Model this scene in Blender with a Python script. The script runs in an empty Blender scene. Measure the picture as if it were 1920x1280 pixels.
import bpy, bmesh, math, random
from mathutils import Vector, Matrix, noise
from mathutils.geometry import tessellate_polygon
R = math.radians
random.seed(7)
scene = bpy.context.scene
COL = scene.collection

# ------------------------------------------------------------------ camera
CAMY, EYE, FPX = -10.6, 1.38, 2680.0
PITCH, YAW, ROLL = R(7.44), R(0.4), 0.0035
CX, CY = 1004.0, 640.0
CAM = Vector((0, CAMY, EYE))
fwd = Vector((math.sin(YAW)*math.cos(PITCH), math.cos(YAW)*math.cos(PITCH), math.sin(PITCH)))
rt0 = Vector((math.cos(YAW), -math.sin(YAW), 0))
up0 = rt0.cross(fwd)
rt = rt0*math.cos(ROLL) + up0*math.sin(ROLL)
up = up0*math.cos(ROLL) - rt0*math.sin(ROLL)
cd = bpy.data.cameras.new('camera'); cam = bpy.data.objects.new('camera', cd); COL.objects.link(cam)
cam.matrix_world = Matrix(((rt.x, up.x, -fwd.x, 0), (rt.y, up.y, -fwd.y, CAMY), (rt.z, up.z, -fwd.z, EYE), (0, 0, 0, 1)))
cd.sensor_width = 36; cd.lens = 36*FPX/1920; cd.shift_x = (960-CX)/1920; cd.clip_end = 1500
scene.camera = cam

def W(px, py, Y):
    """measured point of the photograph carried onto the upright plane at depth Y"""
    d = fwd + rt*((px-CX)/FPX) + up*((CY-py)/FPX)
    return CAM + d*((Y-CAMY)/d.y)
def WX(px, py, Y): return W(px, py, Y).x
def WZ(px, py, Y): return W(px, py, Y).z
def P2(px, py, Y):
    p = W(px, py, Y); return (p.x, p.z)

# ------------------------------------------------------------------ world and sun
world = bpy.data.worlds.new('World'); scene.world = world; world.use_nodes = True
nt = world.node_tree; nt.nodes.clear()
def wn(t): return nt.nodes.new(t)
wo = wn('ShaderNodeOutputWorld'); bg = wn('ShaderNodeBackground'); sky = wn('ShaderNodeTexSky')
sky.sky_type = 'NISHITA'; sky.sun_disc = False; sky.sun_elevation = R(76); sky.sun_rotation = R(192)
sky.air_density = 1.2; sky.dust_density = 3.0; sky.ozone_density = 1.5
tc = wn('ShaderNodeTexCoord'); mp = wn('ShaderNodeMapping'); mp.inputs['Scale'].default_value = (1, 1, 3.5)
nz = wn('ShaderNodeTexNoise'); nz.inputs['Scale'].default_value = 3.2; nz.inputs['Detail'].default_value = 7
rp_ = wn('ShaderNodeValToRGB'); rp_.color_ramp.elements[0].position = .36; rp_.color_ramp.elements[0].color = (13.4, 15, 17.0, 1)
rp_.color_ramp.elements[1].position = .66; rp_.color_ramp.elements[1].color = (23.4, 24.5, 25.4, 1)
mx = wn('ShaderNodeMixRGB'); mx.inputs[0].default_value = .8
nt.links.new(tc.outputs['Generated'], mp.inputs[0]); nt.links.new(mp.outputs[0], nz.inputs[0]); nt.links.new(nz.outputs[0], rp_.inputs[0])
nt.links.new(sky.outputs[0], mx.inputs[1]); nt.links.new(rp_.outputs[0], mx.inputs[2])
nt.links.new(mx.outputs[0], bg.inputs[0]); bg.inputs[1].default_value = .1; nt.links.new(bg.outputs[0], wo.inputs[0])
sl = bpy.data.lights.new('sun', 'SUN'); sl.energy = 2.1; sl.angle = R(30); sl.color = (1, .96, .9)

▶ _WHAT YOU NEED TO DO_
Starting at the first line of the listing, retype every line up to and including the one with "COL = scene.collection".

▶ _TASK RESULT_
Model this scene in Blender with a Python script. The script runs in an empty Blender scene. Measure the picture as if it were 1920x1280 pixels.
import bpy, bmesh, math, random
from mathutils import Vector, Matrix, noise
from mathutils.geometry import tessellate_polygon
R = math.radians
random.seed(7)
scene = bpy.context.scene
COL = scene.collection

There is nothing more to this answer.